> Data extract:
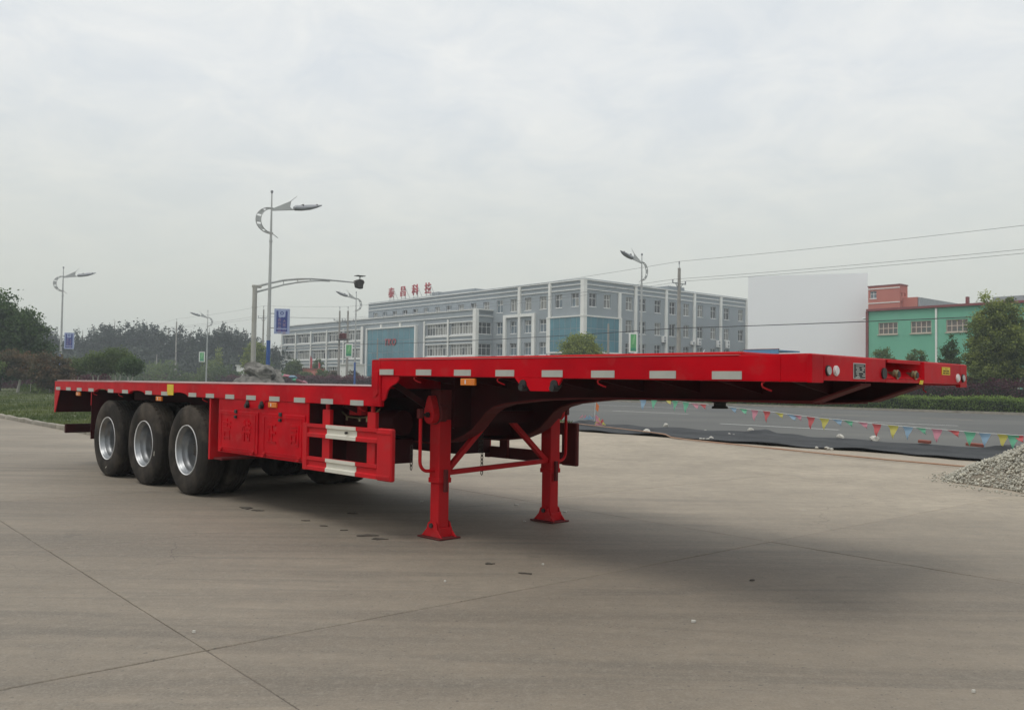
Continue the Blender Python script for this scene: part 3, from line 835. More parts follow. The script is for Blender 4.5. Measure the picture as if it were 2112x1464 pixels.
# rope hooks under the rails
hk = MB(); pts = [(0,.01,.0),(0,-.028,-.012),(0,-.034,-.03),(.0,-.02,-.05),(.03,.01,-.07),(.06,.04,-.085)]
hk.tube(pts, .0085, 8); hk0 = hk.build('rope_hook', M['red_dusty'], TR, smooth=True)
first = True
for s in (-1, 1):
    for x, up in ((4.47,1),(5.5,1),(6.50,1),(7.745,1),(3.66,0),(-2.2,0),(.44,0),(-3.2,0)):
        o = hk0 if first else inst('rope_hook', hk0.data, TR); first = False
        o.location = (x, s*(HW-.03), railz(x, bool(up))-.001); o.scale = (.62,.62,.62)
        if s > 0: o.scale = (.62, -.62, .62)

# main beams
bot = [(XF-.04,1.437),(7.70,1.322),(7.2,1.314),(6.6,1.311),(5.98,1.308),(5.6,1.297),(5.3,1.282),(5.12,1.266),(4.85,1.236),(4.70,1.20),(4.60,1.145),(4.52,1.071),(4.42,.985),(4.31,.928),(4.12,.862),(3.83,.830),(2.0,.82),(.6,.84),(-.2,.92),(-4.6,.95),(X0+.05,1.02)]
for s in (-1, 1):
    yc = s*.45
    mb = MB(); poly = [(p, z) for p, z in bot] + [(X0+.05,1.34),(3.80,1.34),(3.95,1.58),(XF-.04,1.58)]
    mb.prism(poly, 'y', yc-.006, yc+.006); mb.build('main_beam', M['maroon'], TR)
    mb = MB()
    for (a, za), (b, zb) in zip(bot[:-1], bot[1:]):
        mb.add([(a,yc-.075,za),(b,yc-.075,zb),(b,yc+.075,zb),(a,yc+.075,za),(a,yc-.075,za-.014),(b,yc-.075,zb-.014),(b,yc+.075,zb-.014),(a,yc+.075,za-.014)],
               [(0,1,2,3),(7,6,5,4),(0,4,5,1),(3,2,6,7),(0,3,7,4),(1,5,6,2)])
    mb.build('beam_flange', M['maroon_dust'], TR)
# cross members
cm = None
for k in range(18):
    x = X0 + .25 + k*.5
    if x > 3.8: break
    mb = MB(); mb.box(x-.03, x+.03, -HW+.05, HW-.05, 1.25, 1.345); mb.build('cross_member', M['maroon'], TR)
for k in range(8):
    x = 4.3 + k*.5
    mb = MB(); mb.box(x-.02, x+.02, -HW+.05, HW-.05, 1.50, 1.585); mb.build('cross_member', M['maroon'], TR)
    for s in (-1, 1):
        mb = MB(); mb.prism([(s*.46,1.5),(s*.46,1.36),(s*1.19,1.47),(s*1.19,1.5)], 'x', x-.006, x+.006); mb.build('outrigger', M['maroon'], TR)
# coupler plate and kingpin
mb = MB(); mb.box(5.65, 7.68, -.372, .372, 1.297, 1.306); mb.build('coupler_plate', M['maroon_dust'], TR)
mb = MB(); mb.lathe([(.0,1.30),(.062,1.30),(.062,1.285),(.047,1.278),(.047,1.255),(.062,1.25),(.062,1.236),(.0,1.236)], 20, 'z', (6.69,0,0)); mb.build('kingpin', M['black'], TR, smooth=True)
# bulkhead between the beams at the gooseneck and a cross beam carrying the legs
mb = MB(); mb.box(3.93, 3.95, -.44, .44, .88, 1.58); mb.build('gooseneck_bulkhead', M['maroon'], TR)
mb = MB(); mb.box(4.19, 4.27, -.44, .44, 1.02, 1.14); mb.build('leg_cross_beam', M['maroon'], TR)
for s in (-1, 1):
    mb = MB(); mb.beam((3.95, s*1.12, 1.42), (4.2, s*.53, 1.0), .05, .05); mb.build('brace', M['maroon'], TR)
    mb = MB(); mb.beam((3.2, s*1.1, 1.18), (3.5, s*.53, .9), .05, .05); mb.build('brace', M['maroon'], TR)
    mb = MB(); mb.box(4.13, 4.33, *sorted((s*.462, s*.662)), 1.0, 1.5); mb.build('leg_mount', M['maroon'], TR)

# landing legs
for s in (-1, 1):
    lg = empty('landing_leg', (4.23, s*.737, 0), 0, TR)
    a = .069
    mb = MB(); mb.box(-a, a, -a, a, .50, 1.07); mb.build('outer_tube', M['red_dusty'], lg, bevel=.008, segs=2)
    mb = MB(); mb.box(-a-.006, a+.006, -a-.006, a+.006, .50, .545); mb.build('collar', M['red_dusty'], lg, bevel=.003)
    b = .060
    mb = MB(); mb.box(-b, b, -b, b, .07, .50); mb.build('inner_tube', M['red_dusty'], lg, bevel=.006, segs=2)
    mb = MB(); mb.box(a+.001, a+.028, -.02, .02, .42, .62); mb.build('nut_guard', M['maroon_dust'], lg, bevel=.004)
    mb = MB(); mb.box(-.16, .16, -.125, .125, .004, .018)
    ft = mb.build('foot_plate', M['maroon_dust'], lg, bevel=.003)
    mb = MB()
    for yy in (-.082, .082):
        mb.prism([(-.145,.018),(.145,.018),(.13,.03),(.075,.085),(.055,.14),(.03,.152),(-.03,.152),(-.055,.14),(-.075,.085),(-.13,.03)], 'y', yy-.006, yy+.006)
    mb.prism([(-.076,.018),(.076,.018),(.076,.10),(-.076,.10)], 'x', .084, .092)
    mb.build('foot_bracket', M['red_dusty'], ft, bevel=.002)
    mb = MB(); mb.tube([(0,-.105,.118),(0,.105,.118)], .022, 12); mb.build('foot_pin', M['dark_steel'], ft, smooth=True)
    # gearbox
    q = s
    mb = MB(); mb.tube([(0,q*.0,1.13),(0,q*(a+.001),1.13)], .105, 20); mb.box(-a+.004, a-.004, *sorted((q*-a, q*(a-.004))), 1.071, 1.34); mb.build('gear_head', M['maroon_dust'], lg)
    out = [(-.072,1.115),(-.062,1.07),(-.035,1.042),(0,1.032),(.035,1.042),(.062,1.07),(.072,1.115),(.064,1.165),(.046,1.215),(.03,1.262),(.012,1.288),(-.012,1.288),(-.03,1.262),(-.046,1.215),(-.064,1.165)]
    mb = MB(); mb.prism(out, 'y', *sorted((q*(a+.002), q*(a+.075)))); gb = mb.build('gearbox', M['red_dusty'], lg, bevel=.008, segs=2)
    mb = MB(); mb.tube([(0,q*(a+.075),1.115),(0,q*.225,1.115)], .013, 10); mb.tube([(0,q*(a+.075),1.115),(0,q*(a+.10),1.115)], .024, 12); mb.build('gear_shaft', M['black'], gb, smooth=True)
    # crank handle
    yk = q*.235
    path = [(0,yk,1.14),(0,yk,.70)] + [(0, yk-q*.09*(1-math.cos(t_)), .70-.09*math.sin(t_)) for t_ in [i*math.pi/2/5 for i in range(1,6)]] + [(.0, q*.075, .61)]
    mb = MB(); mb.tube(path, .0155, 10); ck = mb.build('crank_handle', M['red_dusty'], lg, smooth=True)
    mb = MB(); mb.box(-.022, .022, *sorted((yk-q*.018, yk+q*.03)), 1.085, 1.17); mb.build('handle_socket', M['maroon_dust'], ck, bevel=.005)
mb = MB(); mb.beam((4.25,-.665,.585), (4.25,.665,.625), .045, .045); mb.build('tie_bar', M['red_dusty'], TR, bevel=.004)
for s in (-1, 1):
    mb = MB(); mb.beam((4.25, s*.655, .62), (4.23, s*.16, 1.04), .05, .05); mb.build('diagonal_brace', M['red_dusty'], TR, bevel=.004)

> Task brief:
Transcribe all of the material exactly, leaving out whatever pictures it contains.

> Solved problem:
Continue the Blender Python script for this scene: part 3, from line 835. More parts follow. The script is for Blender 4.5. Measure the picture as if it were 2112x1464 pixels.
# rope hooks under the rails
hk = MB(); pts = [(0,.01,.0),(0,-.028,-.012),(0,-.034,-.03),(.0,-.02,-.05),(.03,.01,-.07),(.06,.04,-.085)]
hk.tube(pts, .0085, 8); hk0 = hk.build('rope_hook', M['red_dusty'], TR, smooth=True)
first = True
for s in (-1, 1):
    for x, up in ((4.47,1),(5.5,1),(6.50,1),(7.745,1),(3.66,0),(-2.2,0),(.44,0),(-3.2,0)):
        o = hk0 if first else inst('rope_hook', hk0.data, TR); first = False
        o.location = (x, s*(HW-.03), railz(x, bool(up))-.001); o.scale = (.62,.62,.62)
        if s > 0: o.scale = (.62, -.62, .62)

# main beams
bot = [(XF-.04,1.437),(7.70,1.322),(7.2,1.314),(6.6,1.311),(5.98,1.308),(5.6,1.297),(5.3,1.282),(5.12,1.266),(4.85,1.236),(4.70,1.20),(4.60,1.145),(4.52,1.071),(4.42,.985),(4.31,.928),(4.12,.862),(3.83,.830),(2.0,.82),(.6,.84),(-.2,.92),(-4.6,.95),(X0+.05,1.02)]
for s in (-1, 1):
    yc = s*.45
    mb = MB(); poly = [(p, z) for p, z in bot] + [(X0+.05,1.34),(3.80,1.34),(3.95,1.58),(XF-.04,1.58)]
    mb.prism(poly, 'y', yc-.006, yc+.006); mb.build('main_beam', M['maroon'], TR)
    mb = MB()
    for (a, za), (b, zb) in zip(bot[:-1], bot[1:]):
        mb.add([(a,yc-.075,za),(b,yc-.075,zb),(b,yc+.075,zb),(a,yc+.075,za),(a,yc-.075,za-.014),(b,yc-.075,zb-.014),(b,yc+.075,zb-.014),(a,yc+.075,za-.014)],
               [(0,1,2,3),(7,6,5,4),(0,4,5,1),(3,2,6,7),(0,3,7,4),(1,5,6,2)])
    mb.build('beam_flange', M['maroon_dust'], TR)
# cross members
cm = None
for k in range(18):
    x = X0 + .25 + k*.5
    if x > 3.8: break
    mb = MB(); mb.box(x-.03, x+.03, -HW+.05, HW-.05, 1.25, 1.345); mb.build('cross_member', M['maroon'], TR)
for k in range(8):
    x = 4.3 + k*.5
    mb = MB(); mb.box(x-.02, x+.02, -HW+.05, HW-.05, 1.50, 1.585); mb.build('cross_member', M['maroon'], TR)
    for s in (-1, 1):
        mb = MB(); mb.prism([(s*.46,1.5),(s*.46,1.36),(s*1.19,1.47),(s*1.19,1.5)], 'x', x-.006, x+.006); mb.build('outrigger', M['maroon'], TR)
# coupler plate and kingpin
mb = MB(); mb.box(5.65, 7.68, -.372, .372, 1.297, 1.306); mb.build('coupler_plate', M['maroon_dust'], TR)
mb = MB(); mb.lathe([(.0,1.30),(.062,1.30),(.062,1.285),(.047,1.278),(.047,1.255),(.062,1.25),(.062,1.236),(.0,1.236)], 20, 'z', (6.69,0,0)); mb.build('kingpin', M['black'], TR, smooth=True)
# bulkhead between the beams at the gooseneck and a cross beam carrying the legs
mb = MB(); mb.box(3.93, 3.95, -.44, .44, .88, 1.58); mb.build('gooseneck_bulkhead', M['maroon'], TR)
mb = MB(); mb.box(4.19, 4.27, -.44, .44, 1.02, 1.14); mb.build('leg_cross_beam', M['maroon'], TR)
for s in (-1, 1):
    mb = MB(); mb.beam((3.95, s*1.12, 1.42), (4.2, s*.53, 1.0), .05, .05); mb.build('brace', M['maroon'], TR)
    mb = MB(); mb.beam((3.2, s*1.1, 1.18), (3.5, s*.53, .9), .05, .05); mb.build('brace', M['maroon'], TR)
    mb = MB(); mb.box(4.13, 4.33, *sorted((s*.462, s*.662)), 1.0, 1.5); mb.build('leg_mount', M['maroon'], TR)

# landing legs
for s in (-1, 1):
    lg = empty('landing_leg', (4.23, s*.737, 0), 0, TR)
    a = .069
    mb = MB(); mb.box(-a, a, -a, a, .50, 1.07); mb.build('outer_tube', M['red_dusty'], lg, bevel=.008, segs=2)
    mb = MB(); mb.box(-a-.006, a+.006, -a-.006, a+.006, .50, .545); mb.build('collar', M['red_dusty'], lg, bevel=.003)
    b = .060
    mb = MB(); mb.box(-b, b, -b, b, .07, .50); mb.build('inner_tube', M['red_dusty'], lg, bevel=.006, segs=2)
    mb = MB(); mb.box(a+.001, a+.028, -.02, .02, .42, .62); mb.build('nut_guard', M['maroon_dust'], lg, bevel=.004)
    mb = MB(); mb.box(-.16, .16, -.125, .125, .004, .018)
    ft = mb.build('foot_plate', M['maroon_dust'], lg, bevel=.003)
    mb = MB()
    for yy in (-.082, .082):
        mb.prism([(-.145,.018),(.145,.018),(.13,.03),(.075,.085),(.055,.14),(.03,.152),(-.03,.152),(-.055,.14),(-.075,.085),(-.13,.03)], 'y', yy-.006, yy+.006)
    mb.prism([(-.076,.018),(.076,.018),(.076,.10),(-.076,.10)], 'x', .084, .092)
    mb.build('foot_bracket', M['red_dusty'], ft, bevel=.002)
    mb = MB(); mb.tube([(0,-.105,.118),(0,.105,.118)], .022, 12); mb.build('foot_pin', M['dark_steel'], ft, smooth=True)
    # gearbox
    q = s
    mb = MB(); mb.tube([(0,q*.0,1.13),(0,q*(a+.001),1.13)], .105, 20); mb.box(-a+.004, a-.004, *sorted((q*-a, q*(a-.004))), 1.071, 1.34); mb.build('gear_head', M['maroon_dust'], lg)
    out = [(-.072,1.115),(-.062,1.07),(-.035,1.042),(0,1.032),(.035,1.042),(.062,1.07),(.072,1.115),(.064,1.165),(.046,1.215),(.03,1.262),(.012,1.288),(-.012,1.288),(-.03,1.262),(-.046,1.215),(-.064,1.165)]
    mb = MB(); mb.prism(out, 'y', *sorted((q*(a+.002), q*(a+.075)))); gb = mb.build('gearbox', M['red_dusty'], lg, bevel=.008, segs=2)
    mb = MB(); mb.tube([(0,q*(a+.075),1.115),(0,q*.225,1.115)], .013, 10); mb.tube([(0,q*(a+.075),1.115),(0,q*(a+.10),1.115)], .024, 12); mb.build('gear_shaft', M['black'], gb, smooth=True)
    # crank handle
    yk = q*.235
    path = [(0,yk,1.14),(0,yk,.70)] + [(0, yk-q*.09*(1-math.cos(t_)), .70-.09*math.sin(t_)) for t_ in [i*math.pi/2/5 for i in range(1,6)]] + [(.0, q*.075, .61)]
    mb = MB(); mb.tube(path, .0155, 10); ck = mb.build('crank_handle', M['red_dusty'], lg, smooth=True)
    mb = MB(); mb.box(-.022, .022, *sorted((yk-q*.018, yk+q*.03)), 1.085, 1.17); mb.build('handle_socket', M['maroon_dust'], ck, bevel=.005)
mb = MB(); mb.beam((4.25,-.665,.585), (4.25,.665,.625), .045, .045); mb.build('tie_bar', M['red_dusty'], TR, bevel=.004)
for s in (-1, 1):
    mb = MB(); mb.beam((4.25, s*.655, .62), (4.23, s*.16, 1.04), .05, .05); mb.build('diagonal_brace', M['red_dusty'], TR, bevel=.004)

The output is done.